Я вспоминаю пятистишие Пушкина, переведенное на немецкий язык и с немецкого снова на русский:
Изволь, докажи читателю, что, хотя тут нет ни отсебятины, ни ляпсусов, хотя переводчик аккуратно скопировал подлинник, хотя кони у него так и остались конями, меха – мехами, Кочубей – Кочубеем, для всякого, кто не совсем равнодушен к поэзии, этот перевод криминальный, ибо здесь Пушкин подменен капитаном Лебядкиным. Если бы по этому переводу мы вздумали знакомиться с творчеством Пушкина, Пушкин явился бы нам дубинноголовым кретином.
Мысль о капитане Лебядкине возникла тут у Чуковского, я думаю, не только потому, что гениальный поэт в результате этой нехитрой метаморфозы предстал перед нами дубинноголовым кретином. В последней строке этого пятистишия замечательно выразился самый нерв поэзии капитана Лебядкина, самая ее суть. «Его потребностям служили»! В этой строчке яснее всего выразилась эта чисто лебядкинская неспособность понять возможность каких-либо иных взаимоотношений между человеком и мирозданием, кроме сугубо утилитарных.
Вот этот трезвый, упрощенный, лишенный всяческих сантиментов, предельно утилитарный взгляд на жизнь прежде всего и роднит знаменитого капитана с героями Зощенко.

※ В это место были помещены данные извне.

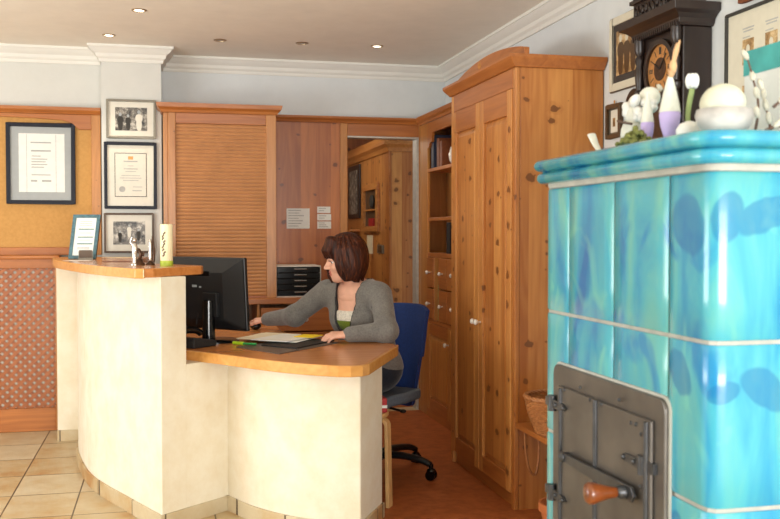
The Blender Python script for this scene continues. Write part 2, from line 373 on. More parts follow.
class MB:
    def __init__(s): s.v = []; s.f = []; s.mi = []; s.cur = 0; s.uv = {}
    def mat(s, i): s.cur = i; return s
    def add(s, vs, fs):
        o = len(s.v); s.v += [tuple(p) for p in vs]
        for f in fs: s.f.append(tuple(i+o for i in f)); s.mi.append(s.cur)
        return s
    def box(s, x0, x1, y0, y1, z0, z1, R=None, c=None):
        vs = [Vector((x, y, z)) for z in (z0, z1) for y in (y0, y1) for x in (x0, x1)]
        if R is not None:
            c = Vector(c); vs = [R @ (p-c)+c for p in vs]
        return s.add(vs, [(0, 2, 3, 1), (4, 5, 7, 6), (0, 1, 5, 4), (2, 6, 7, 3), (0, 4, 6, 2), (1, 3, 7, 5)])
    def obox(s, c, ax, ay, az, hx, hy, hz):
        """box with half sizes along given axes"""
        c = Vector(c); ax, ay, az = (Vector(a).normalized() for a in (ax, ay, az))
        vs = [c+ax*hx*i+ay*hy*j+az*hz*k for k in (-1, 1) for j in (-1, 1) for i in (-1, 1)]
        return s.add(vs, [(0, 2, 3, 1), (4, 5, 7, 6), (0, 1, 5, 4), (2, 6, 7, 3), (0, 4, 6, 2), (1, 3, 7, 5)])
    def prism(s, poly, z0, z1, o=None, ex=None, ey=None, ez=None):
        """extrude a 2D polygon; optional frame o + x*ex + y*ey + z*ez"""
        P = [(p[0], p[1]) for p in poly]
        A = sum(P[i][0]*P[(i+1) % len(P)][1]-P[(i+1) % len(P)][0]*P[i][1] for i in range(len(P)))
        if A < 0: P = P[::-1]
        n = len(P)
        def at(x, y, z):
            return Vector((x, y, z)) if o is None else Vector(o)+Vector(ex)*x+Vector(ey)*y+Vector(ez)*z
        vs = [at(x, y, z0) for x, y in P]+[at(x, y, z1) for x, y in P]
        fs = [tuple(range(n-1, -1, -1)), tuple(range(n, 2*n))]+[(i, (i+1) % n, (i+1) % n+n, i+n) for i in range(n)]
        return s.add(vs, fs)
    def tube(s, pts, r, n=8, cap=True, flat=None):
        P = [Vector(p) for p in pts]; rs = r if isinstance(r, (list, tuple)) else [r]*len(P)
        vs = []; up = None
        for i, p in enumerate(P):
            t = (P[min(i+1, len(P)-1)]-P[max(i-1, 0)])
            if t.length < 1e-9: t = Vector((0, 0, 1))
            t.normalize()
            if up is None:
                up = Vector((0, 0, 1)) if abs(t.z) < 0.9 else Vector((1, 0, 0))
            a = (up-t*up.dot(t)).normalized(); b = t.cross(a); up = a
            for k in range(n):
                an = 2*PI*k/n
                vs.append(p+(a*math.cos(an)*(flat or 1)+b*math.sin(an))*rs[i])
        fs = [(i*n+k, i*n+(k+1) % n, (i+1)*n+(k+1) % n, (i+1)*n+k) for i in range(len(P)-1) for k in range(n)]
        if cap: fs += [tuple(range(n-1, -1, -1)), tuple(range((len(P)-1)*n, len(P)*n))]
        return s.add(vs, fs)
    def lathe(s, prof, c=(0, 0, 0), axis=(0, 0, 1), n=20, cap=True, sx=1.0, sy=1.0):
        ax = Vector(axis).normalized(); q = Vector((0, 0, 1)).rotation_difference(ax); c = Vector(c)
        vs = []
        for r, z in prof:
            for k in range(n):
                a = 2*PI*k/n
                vs.append(c+q @ Vector((math.cos(a)*r*sx, math.sin(a)*r*sy, z)))
        m = len(prof)
        fs = [(i*n+k, i*n+(k+1) % n, (i+1)*n+(k+1) % n, (i+1)*n+k) for i in range(m-1) for k in range(n)]
        if cap: fs += [tuple(range(n-1, -1, -1)), tuple(range((m-1)*n, m*n))]
        return s.add(vs, fs)
    def ball(s, c, r, n=12, m=8, R=None):
        r = (r, r, r) if isinstance(r, (int, float)) else r; c = Vector(c); vs = []
        for i in range(m+1):
            th = PI*i/m
            for k in range(n):
                a = 2*PI*k/n
                p = Vector((r[0]*math.sin(th)*math.cos(a), r[1]*math.sin(th)*math.sin(a), -r[2]*math.cos(th)))
                if R is not None: p = R @ p
                vs.append(c+p)
        return s.add(vs, [(i*n+k, i*n+(k+1) % n, (i+1)*n+(k+1) % n, (i+1)*n+k) for i in range(m) for k in range(n)])
    def sweep(s, path, prof, closed=False):
        """mitred sweep of a closed profile [(out, z)] along a 2D path; out = to the right of travel"""
        P = [Vector(p[:2]) for p in path]; n = len(P); m = len(prof); vs = []
        for i, p in enumerate(P):
            a = (p-P[i-1]).normalized() if (i > 0 or closed) else None
            b = (P[(i+1) % n]-p).normalized() if (i < n-1 or closed) else None
            a = a or b; b = b or a
            na = Vector((a.y, -a.x)); nb = Vector((b.y, -b.x)); q = (na+nb).normalized(); k = max(0.35, q.dot(na))
            for d, z in prof: vs.append((p.x+q.x*d/k, p.y+q.y*d/k, z))
        fs = [(i*m+j, ((i+1) % n)*m+j, ((i+1) % n)*m+(j+1) % m, i*m+(j+1) % m) for i in range(n if closed else n-1) for j in range(m)]
        if not closed: fs += [tuple(range(m)), tuple(range(n*m-1, (n-1)*m-1, -1))]
        return s.add(vs, fs)
    def build(s, name, mats, parent=None, bevel=0.0, sm=False, seg=2, sub=0):
        me = bpy.data.meshes.new(name); me.from_pydata(s.v, [], s.f)
        if not isinstance(mats, (list, tuple)): mats = [mats]
        for m in mats: me.materials.append(m if not isinstance(m, str) else M[m])
        me.polygons.foreach_set('material_index', s.mi)
        bm = bmesh.new(); bm.from_mesh(me)
        if not s.uv: bmesh.ops.remove_doubles(bm, verts=bm.verts, dist=1e-5)
        bmesh.ops.recalc_face_normals(bm, faces=bm.faces); bm.to_mesh(me); bm.free()
        o = bpy.data.objects.new(name, me); COL.objects.link(o)
        if parent is not None:
            off = Vector(world_loc(parent))
            me.transform(Matrix.Translation(-off)); o.parent = parent
        if sm:
            me.polygons.foreach_set('use_smooth', [True]*len(me.polygons))
            try: me.set_sharp_from_angle(angle=math.radians(sm if isinstance(sm, (int, float)) and sm > 1 else 45))
            except Exception: pass
        if bevel:
            b = o.modifiers.new('bevel', 'BEVEL'); b.width = bevel; b.segments = seg; b.limit_method = 'ANGLE'; b.angle_limit = math.radians(40)
            b.harden_normals = False
        if sub:
            d = o.modifiers.new('sub', 'SUBSURF'); d.levels = sub; d.render_levels = sub
        return o

def world_loc(o):
    p = Vector((0, 0, 0))
    while o is not None: p = p+Vector(o.location); o = o.parent
    return p
def thing(name, label, cat, loc, group=None):
    o = bpy.data.objects.new(name, None); COL.objects.link(o); o.location = loc; o.empty_display_size = 0.05
    return tag(o, label, cat, group)
def tag(o, label, cat, group=None):
    o['label'] = label; o['category'] = cat
    if group: o['group'] = group
    return o
def struct(o): o['kind'] = 'structure'; return o
def copy_tree(o, parent=None):
    c = o.copy(); COL.objects.link(c)
    if parent is not None: c.parent = parent
    for ch in list(o.children): copy_tree(ch, c)
    return c

# ================================================================== the setting
XL, XR, YR, YB, YL, ZC = -3.6, 2.06, -2.6, 6.90, 6.75, 2.56
def sbox(name, mat, *b):
    m = MB()
    for q in b: m.box(*q)
    return struct(m.build(name, mat))

# counter outline: the curved public side, then the stub beside the lattice unit
CURVE = [Vector((p.x, p.y)) for p in smooth([(-0.52, 6.32), (-0.51, 6.05), (-0.497, 5.76), (-0.432, 5.36), (-0.345, 5.03), (-0.175, 4.64), (-0.02, 4.30)], 6)]
DESKW = [Vector((p.x, p.y)) for p in smooth([(0.285, 4.56), (0.40, 4.33), (0.55, 4.145), (0.695, 4.05)], 5)]+[Vector((0.815, 3.99))]

sbox('floor', M['floor_tile'], (XL, 2.2, YR, 6.95, -0.05, 0.0))
# the office floor behind the counter is linoleum, a thin sheet over the same slab
lino = [(-0.35, 6.80), (-0.33, 5.4), (-0.05, 4.72), (0.10, 4.45), (0.30, 4.60), (0.42, 4.40), (0.56, 4.20), (0.75, 4.10), (0.82, 4.06), (0.90, 4.08), (1.02, 3.2), (2.04, 3.2), (2.04, 6.80)]
struct(MB().prism(lino, 0.0, 0.003).build('floor', M['lino']))
sbox('ceiling', M['ceiling'], (XL, 2.2, YR, 7.05, ZC, ZC+0.06))
sbox('wall_right', M['wall_cool'], (XR, XR+0.12, YR, 7.02, 0, ZC))
sbox('wall_back', M['wall_cool'], (-0.05, 1.30, YB, YB+0.06, 0, ZC), (1.84, XR, YB, YB+0.06, 0, ZC), (1.30, 1.84, YB, YB+0.06, 2.03, ZC))
sbox('wall_back_left', M['wall_white'], (XL, -0.40, YL, YL+0.2, 0, ZC))
sbox('wall_column', M['wall_white'], (-0.405, -0.018, 6.60, 6.95, 0, ZC))
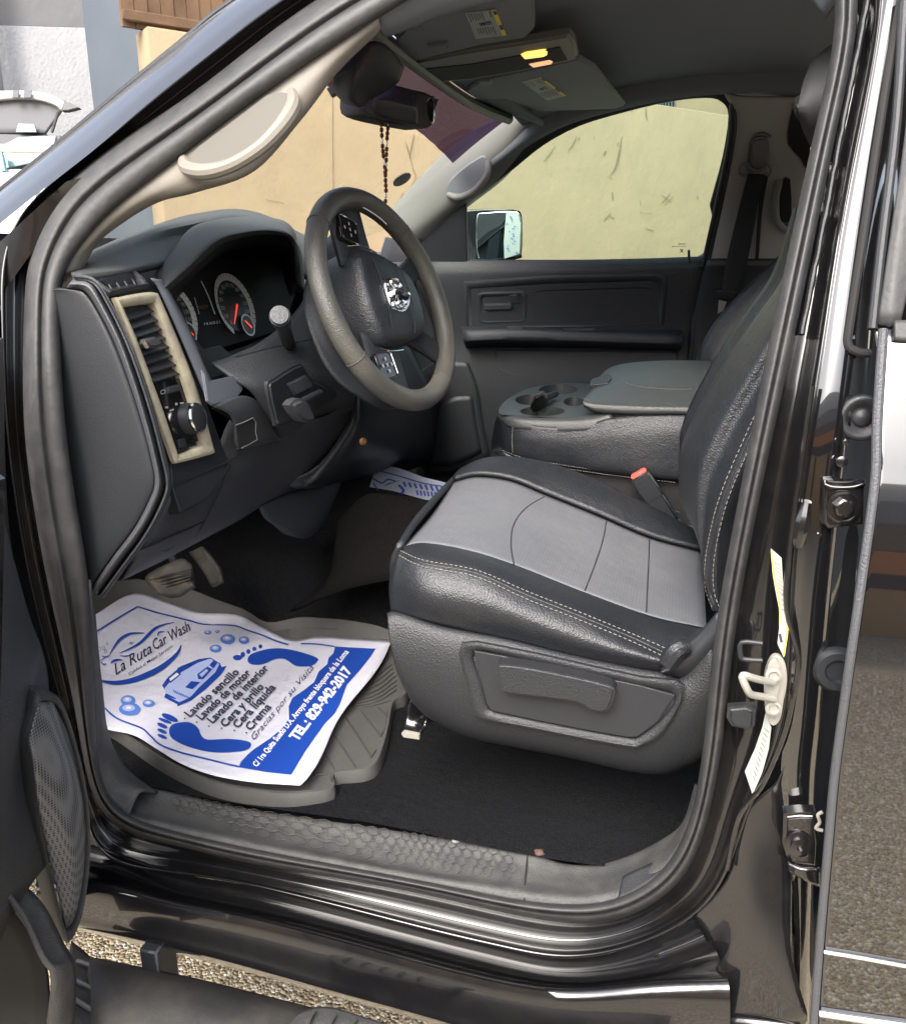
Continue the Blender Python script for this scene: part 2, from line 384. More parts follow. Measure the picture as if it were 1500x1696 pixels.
def polyadd(bm, pts, matidx=0, smooth=0, tri=True):
    if smooth: pts = spline(pts, smooth, True)
    try:
        f = bm.faces.new([bm.verts.new(p) for p in pts]); f.material_index = matidx
        f.normal_update()
        if f.normal.dot(C-f.calc_center_median()) < 0: f.normal_flip()
        if tri:
            r = bmesh.ops.triangulate(bm, faces=[f])
            for q in r['faces']: q.material_index = matidx
    except ValueError: pass
def strip(bm, pts, wpx, fn, matidx=0):
    """a painted line: pixel polyline of given width(s) laid on surface fn"""
    P = spline([Vector((a, b, 0)) for a, b in pts], 6); N = len(P); L = []; Rr = []
    for i in range(N):
        t = (P[min(i+1, N-1)]-P[max(i-1, 0)]).normalized(); q = Vector((-t.y, t.x, 0))
        ww = wpx if not isinstance(wpx, (tuple, list)) else wpx[0]+(wpx[1]-wpx[0])*math.sin(math.pi*i/(N-1))
        a = P[i]+q*ww/2; b = P[i]-q*ww/2; L.append(bm.verts.new(fn(a.x, a.y))); Rr.append(bm.verts.new(fn(b.x, b.y)))
    for i in range(N-1):
        f = bm.faces.new((L[i], L[i+1], Rr[i+1], Rr[i])); f.material_index = matidx
def flatfinish(name, bm, mats, parent): 
    bm.normal_update()
    for f in bm.faces:
        if f.normal.dot(C-f.calc_center_median()) < 0: f.normal_flip()
    return finish(name, bm, mats, parent, smooth=False)

# ================================================================== SETTING
def ground():
    bm = bmesh.new(); s = 120
    bm.faces.new([bm.verts.new(p) for p in ((-s, -s, 0), (s, -s, 0), (s, s, 0), (-s, s, 0))])
    o = finish('ground', bm, 'gravel', None, False); tag(o, kind='structure')
ground()
def hz(px, d, row=150):   # horizontal position seen in photo column px at horizontal distance d
    r = ray(px, row); r = Vector((r.x, r.y, 0)).normalized(); return Vector((C.x, C.y, 0)) + r*d
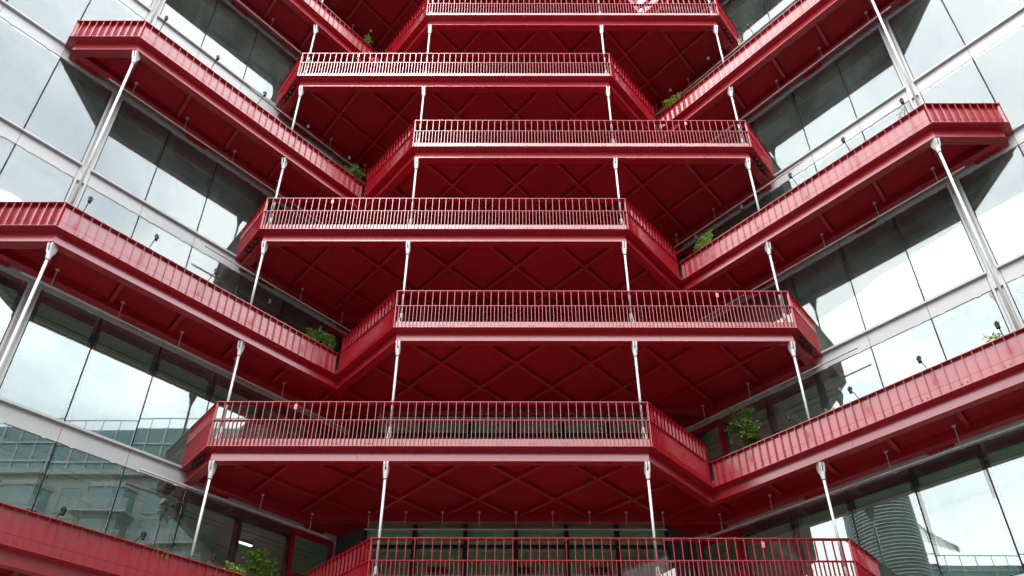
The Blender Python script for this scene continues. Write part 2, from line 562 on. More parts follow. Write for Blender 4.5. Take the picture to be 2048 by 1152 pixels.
# the one lamp that is lit inside
lamp_m = bpy.data.materials.new('lit_tube')
lamp_m.use_nodes = True
lb = lamp_m.node_tree.nodes['Principled BSDF']
lb.inputs['Emission Color'].default_value = (0.9, 1.0, 0.95, 1)
lb.inputs['Emission Strength'].default_value = 3.0
lx, ly = -(10.2 - 3.4 * KS * CT) - ST * 1.6, 1.327 + 3.4 * KS * ST + CT * 1.6
t = thing('ceiling_lamp', 'lit strip lamp inside the lowest left room near the small tree', 'lamp', (lx, ly, zp(2) - 0.85), math.pi + TH)
put('housing', MB().box(-0.36, 0.36, -0.07, 0.07, 0.0, 0.06).mesh('housing', M_dark), t)
put('tube', MB().box(-0.34, 0.34, -0.05, 0.05, -0.03, -0.001).mesh('tube', lamp_m), t)

# the short glass wall at the back, between the two wings
back = thing('glass_facade', 'recessed dark green glass wall at the back between the two wings, behind the lowest railings', 'facade', (0, 4.28, 0))
XB = [-5.1, -3.4, -1.7, 0, 1.7, 3.4, 5.1]
bp_mesh = MB().box(-0.83, 0.83, 0.03, 0.042, 0.10, 3.37).box(-0.83, 0.83, 0.03, 0.042, 3.45, 4.45).mesh('pane', M_glass_c)
def bframe():
    mb = MB()
    mb.box(-0.85, -0.785, -0.03, 0.20, 0.0, 4.47)
    mb.box(0.785, 0.85, -0.03, 0.20, 0.0, 4.47)
    mb.box(-0.78, 0.78, 0.0, 0.15, 3.37, 3.45)
    mb.box(-0.78, 0.78, 0.0, 0.15, 0.0, 0.10)
    return mb.mesh('window', M_black)
bf_mesh = bframe()
bs_mesh = MB().box(-5.1, 5.1, 0.30, 8.0, -0.60, 0.0).mesh('floor_slab', M_ceil)
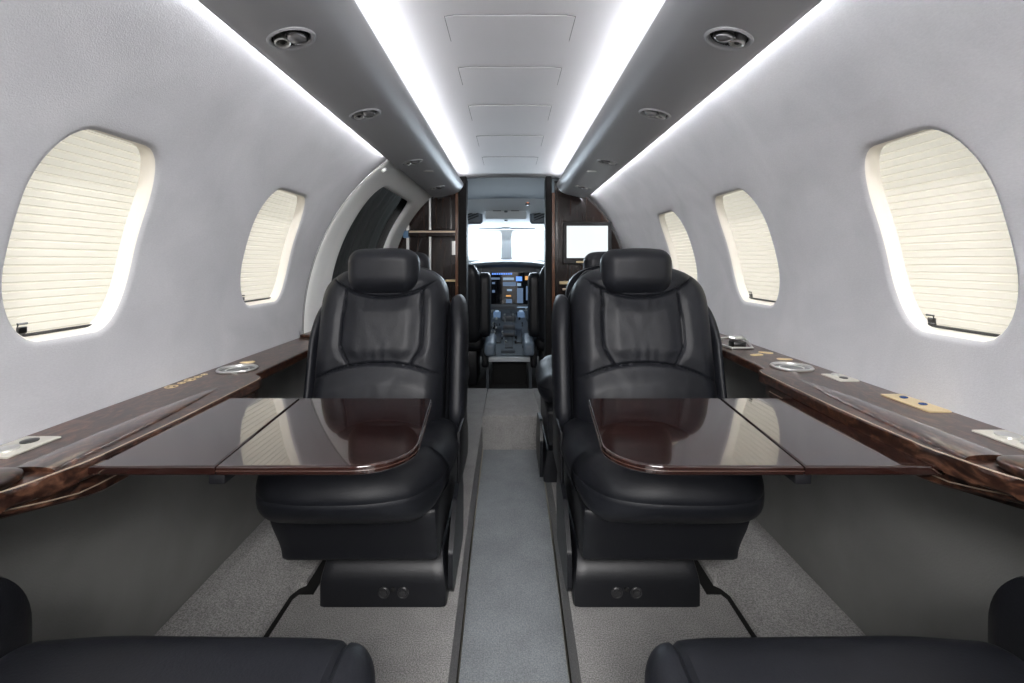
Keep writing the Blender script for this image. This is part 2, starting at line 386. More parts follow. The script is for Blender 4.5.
def valance(sx, label):
    t = thing('overhead_valance', label, 'overhead panel', (sx*.45, 1, 1.33))
    bm = B(); pf = [(sx*x-sx*.45, z-1.33) for x, z in vprof]
    n_ = len(pf); fine = []
    for i in range(n_):
        a, b_, c_, d_ = (Vector((*pf[(i+k) % n_], 0)) for k in (-1, 0, 1, 2))
        m_ = 3 if 4 <= i <= 13 else 1
        for k in range(m_):
            q = k/m_; v = .5*((2*b_)+(c_-a)*q+(2*a-5*b_+4*c_-d_)*q*q+(3*b_-a-3*c_+d_)*q**3) if m_ > 1 else b_
            fine.append((v.x, v.y))
    pf = fine
    sweep(bm, pf+[pf[0]], YB-1, 3.17-1, 220)
    bm.faces.new([bm.verts.new((x, YB-1, z)) for x, z in pf])
    # rounded nose: shrink profile towards its centre
    cx, czc = -0.0*sx, .055; last = [bm.verts.new((x, 2.17, z)) for x, z in pf]
    for q, yy in ((.985, 2.185), (.95, 2.198), (.88, 2.206), (.0, 2.208)):
        new = [bm.verts.new((cx+(x-cx)*q, yy, czc+(z-czc)*q)) for x, z in pf]
        for k in range(len(pf)):
            kk = (k+1) % len(pf); bm.faces.new((last[k], last[kk], new[kk], new[k]))
        last = new
    sh = obj('valance_shell', bm, M['valance'], t, ang=50, weld=3e-5)
    cb = B()
    for yv in VENT_Y:
        m_ = Matrix.Translation((sx*(.437-.45), yv-1, -.006)) @ Matrix.Rotation(sx*.19, 4, 'Y') @ Matrix.Rotation(sx*.3, 4, 'Z'); N = 40
        lo_ = [cb.verts.new(m_ @ Vector((.043*math.cos(2*PI*k/N), .034*math.sin(2*PI*k/N), -.02))) for k in range(N)]
        hi_ = [cb.verts.new(m_ @ Vector((.039*math.cos(2*PI*k/N), .030*math.sin(2*PI*k/N), .026))) for k in range(N)]
        cb.faces.new(lo_[::-1]); cb.faces.new(hi_)
        for k in range(N): cb.faces.new((lo_[k], lo_[(k+1) % N], hi_[(k+1) % N], hi_[k]))
    bmesh.ops.recalc_face_normals(cb, faces=cb.faces)
    cm = bpy.data.meshes.new('cutter'); cb.to_mesh(cm); cb.free(); co = bpy.data.objects.new('cutter', cm); C.objects.link(co); co.parent = t
    md = sh.modifiers.new('cut', 'BOOLEAN'); md.object = co; md.operation = 'DIFFERENCE'; md.solver = 'EXACT'
    bpy.context.view_layer.update(); ev = sh.evaluated_get(bpy.context.evaluated_depsgraph_get()); nm_ = bpy.data.meshes.new_from_object(ev)
    sh.modifiers.clear(); sh.data = nm_; bpy.data.objects.remove(co); nm_.name = 'valance_shell'
    for name, x, y in (('passenger_sign', .415, 2.33), ):
        bm = B(); P = Vector((sx*(x-.45), y-1, 1.331-1.33)); pillow_plate(bm, P, Vector((1, 0, 0))*sx, Vector((0, -1, 0))*sx, .035, .012, .003, .006)
        obj(name, bm, M['silver'], t)
    return t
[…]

Это было в самый разгар, в самый наивысший момент ихнего чувства, когда Былинкин с барышней уходили за город и до ночи бродили в лесу. И там, слушая стрекот букашек или пение соловья, подолгу стояли в неподвижных позах. И тогда Лизочка, заламывая руки, не раз спрашивала:
– Вася, как вы думаете, о чем поет этот соловей?
На что Вася Былинкин обычно отвечал сдержанно:
– Жрать хочет, оттого и поет.
Этот вульгарный утилитаризм зощенковского героя не имеет ничего общего с утилитаризмом, скажем, Базарова. Или других поклонников печного горшка, яростно утверждавших несомненные преимущества этого насущно необходимого предмета бытовой утвари перед бельведерским кумиром.
То был спор между интеллигентами. Важность печного горшка, приоритет и даже исключительность «пищеварительных» интересов отстаивали люди, которые сами-то жили отнюдь не одними только пищеварительными интересами. Это были люди, которые пеклись не о себе, а о других. Интересы этих других так их заботили, что в крайнем случае, при полной несовместимости своих жизненных интересов с жизненными интересами этих самых других, они готовы были сами, добровольно сойти, со сцены вместе со всеми своими «игрушками» – бельведерскими кумирами и сикстинскими мадоннами.
Самые последовательные и самоотверженные из них готовы были даже, не дождавшись, пока их начнут уничтожать, заняться самоуничтожением, самооскоплением, «наступать на горло собственной песне», держать свое сердце на привязи, как бешеную собаку, и совершать над собой ряд других, столь же героических и столь же чудовищных действий.
Но даже эти поэты, готовые изнасиловать свою музу и заставить ее служить интересам печного горшка, даже они не внесли в мировую поэзию той небывалой, неслыханной новизны, которую внес в нее капитан Лебядкин. Даже Маяковский, громогласно провозгласивший: «Хлебище дайте жрать ржаной! Дайте спать с живой женой!» – даже он, по терминологии Гумилева, был человеком книги.
Все это были люди, движимые отнюдь не материальными интересами. У самих-то у них с печным горшком и с его содержимым все было в порядке.
Отстаивание приоритета печного горшка для этих поэтов было проблемой духа. Для них это означало:
– Печной горшок важнее бельведерского кумира, потому что я (поэт) не могу спокойно наслаждаться бельведерским кумиром, зная, что где-то люди умирают с голоду.